There have been several occasions recently where I’ve contributed to conversations about Facebook and its place on the web. The general starting point for these discussions begin with the question of whether it is turning into that “one place” that everyone will end up calling their social networking home on the web — the pivot location of all online communication and networking. While I cannot foresee the market stake it will hold even a year into the future, I’m starting to feel like I understand where Facebook stands and why it is fundamentally different than it’s commonly compared neighbor MySpace.

Facebook

Many continue to reference Facebook as the “new MySpace” but that is not a fair statement to make. Facebook seems to be approaching things in a completely different way. It is trying to become a hub of all things social. Not a hub like a Google where all of your data lives and is displayed only on Google, but rather a hub as in a place to collect little bits of information from all your other online presences and to pull them into one starting place for you on the web.

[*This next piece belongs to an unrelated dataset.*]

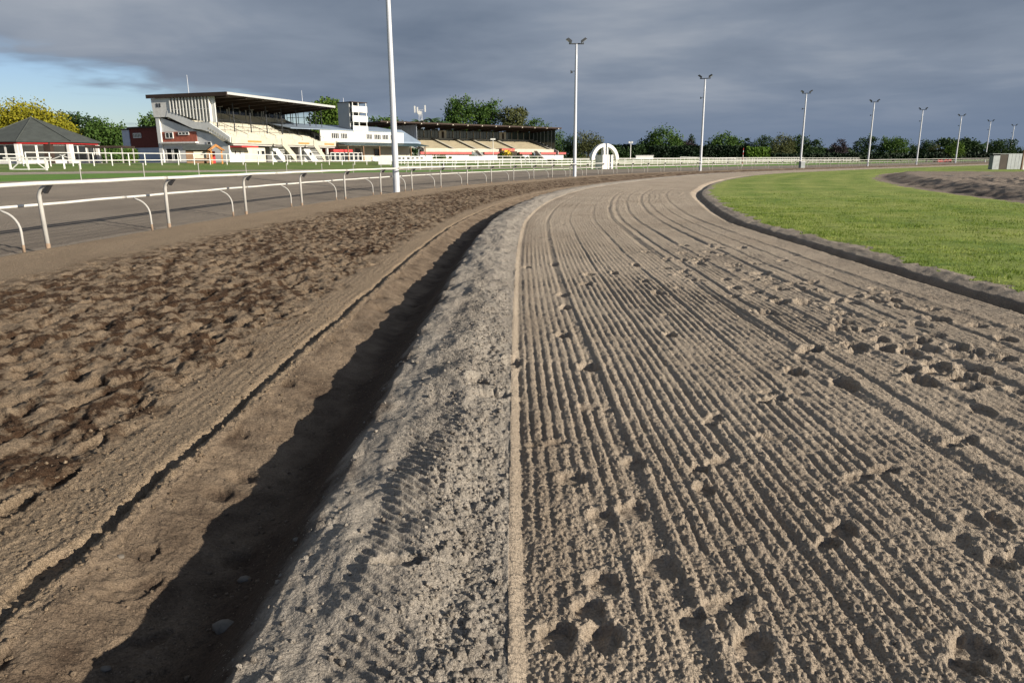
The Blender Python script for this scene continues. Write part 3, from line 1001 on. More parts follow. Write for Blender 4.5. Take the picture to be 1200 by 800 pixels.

It’s a place your friends can come to connect and identify relationships with you and then come back as frequently or infrequently as they want to get updates on little “bits” about what you’ve been up to lately. Facebook makes it easy to browse networks based on friendships, interests, personal information, and now through any number of methods using their applications platform.

MySpace

MySpace, on the other hand, seems to be in its core designed to provide an easy way for young people to push information about themselves with very little structure resulting in a massive influx of bulletins, blog posts, profile comments, and randomly placed content on profile pages. The generally younger audience makes sense when viewing the site in this way because it lends to younger peoples desire to be heard loudly among friends and peers. It is more of a communication platform rather than a networking application.